Sabancı, Medeniyet ve Viyana üniversiteleri araştırmacılarının ortak çalışması, TÜBİTAK destekli “Akis” programı da benzer bir proje.
“Dedelerinizin kitaplarını, gazetelerini okuyabileceksiniz” sloganıyla yola çıkan “Akis” yapay zekâdan faydalanarak Osmanlıca metinleri Latin harflerine çeviriyor. Bu sayede Osmanlıca bilmeyen herkes 1928 öncesi yazıları okuyabiliyor, sahadaki araştırmacıların çalışma süreleri kısalıyor.

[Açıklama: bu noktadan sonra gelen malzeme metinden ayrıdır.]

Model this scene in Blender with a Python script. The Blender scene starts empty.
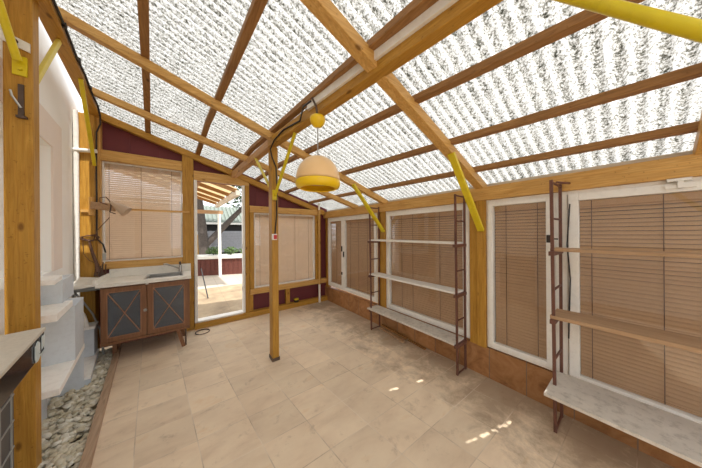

Benzer işlevlere sahip “osmanlica.com” web sitesini, milyonlarca Osmanlıca Türkçesi sayfasında tam metin arama yapmaya imkân veren “Muteferriqa” platformunu da unutmamak gerek.
“Kavanozdaki” beyinlerden kurtulmak, toplumsal afaziyi tedavi etmek için yapay zekâdan neden yararlanmayalım?
Çünkü Ece Temelkuran’ın dediği gibi: “Bir halk ancak kendi sözcükleriyle konuşabilir (…) O lügati öğrenmek, o sözcükleri bu topraklara hatırlatmak bizim derdimizin çaresidir.”